Monday, July 27, 2009

Satan is an Angel

"Innocence is a mystery greater than evil." --James Hillman

There is a long tradition in human history of Satan, or an entity with similar characteristics called by another name. Tradition holds that Satan, also known as Lucifer, the Deceiver or the Devil, is indeed an angel; a very powerful angel who exerts great energies into the world. Some would like to suppose that angels are all goodness, that they are without their own will, that they only perform the will of the Creator, of gods. However this simply is not so.

Many presume this force which is exerted by the angel, Satan to be a negative one. Yet like Mara, the evil one of Buddhism, Satan is a much needed energy in the world. Why so? Because without the Evil One, the Buddha would not know his goodness, the good would be without a name. One cannot know by experience the way or the good without being tempted; one cannot exercise his free will or be whole and complete without an awareness of the world in its entirety. All things are present in the world at all times.

And angels have, and do indeed, tempt and corrupt. The Bible in 1Corinthians11 for example says, "a woman should have a sign of authority on her head, because of the angels." Revelations claims that the angel, Satan, must be "seized the dragon, the ancient serpent, which is the Devil or Satan, and tied up for a thousand years."

Also interestingly the name Lucifer means "Light Carrier." And in Judaism, the Devil is an angel who causes not only mischief, but disorder; he is an adversary. Tradition going back to Judaism unto the present declares the Devil to be:

"the Devil and the other demons were created by God, good in their nature, but they
by themselves have made themselves evil... Here it is clearly thought that the
Devil and the other demons are spiritual or angelic creatures created by God in
a state of innocence, and that they became evil by their own act. It is added
that man sinned by the suggestion of the Devil."
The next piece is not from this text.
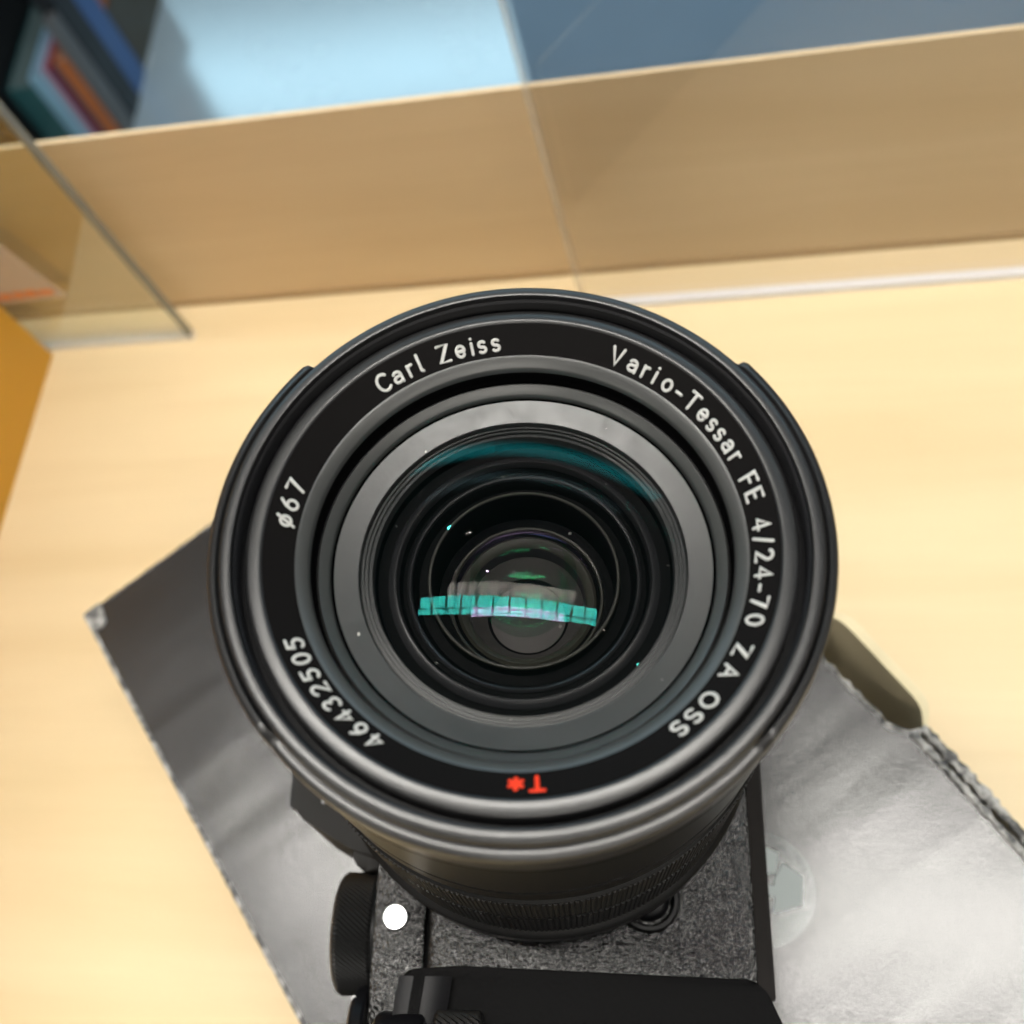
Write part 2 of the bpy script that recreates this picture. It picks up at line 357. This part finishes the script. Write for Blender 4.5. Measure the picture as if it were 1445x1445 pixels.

Tradition further teaches that as angels, demons are:"the Devil, and the other demons are but a part of the angelic creation, and their natural powers do not differ from those of the angels who remained faithful. Like the other angels, they are pure spiritual beings without any body, and in their original state they are endowed with supernatural grace." The choosers of darkness for light, of evil for good, and while it would seem that [these choices] can only be accounted for by some ignorance, or inadvertence, or weakness, or the influence of some overmastering passion. But most of these explanations seem to be precluded by the powers and perfections of the angelic nature.

The weakness of the flesh, which accounts for such a mass of human wickedness, was altogether absent from the angels. There could be no place for carnal sin without the corpus delecti(the physical body). And even some sins that are purely spiritual or intellectual, seem to present an almost insuperable difficulty in the case of the angels."

As well, it is false to suppose as already mentioned, that the Judeo-Christian tradition alone largely holds well developed views of devilry. In the world, as we experience it, there are many traditions, some already mentioned holding strong conceptions of an evil doer. From the teachings of the Bon to the Tao, to the Hindus multiple creatures of mal, the Muslims, indigenous spiritualities around the world, the Zoroastrians and many others. Why is it so? What is there to learn about life as it is--suchness by learning of an evil doer? What are our assumptions, our notions? Do we hold a belief that my faith isn't involved with that, that I am better or above such notions?

It seems to be a facet of human nature, of ego, of deficit, to not countenance the face of ill will, to suppose that angels are only for the desire and bidding of gods, or that they can do no evil. The everyday world tells us other-wise. Many transgress the precepts, fall short of the teachings of their acknowledged faith, or simply live in a lower, darker state, more than an animal and less than an arhat or a seeker of the Way. Like the angels, there is only a difference in the choosing. We often seek to substitute our own will and ego for that of the Creator, the unknowable One. And then we suffer. Innocence and evil, as Hillman writes, are indeed a mystery.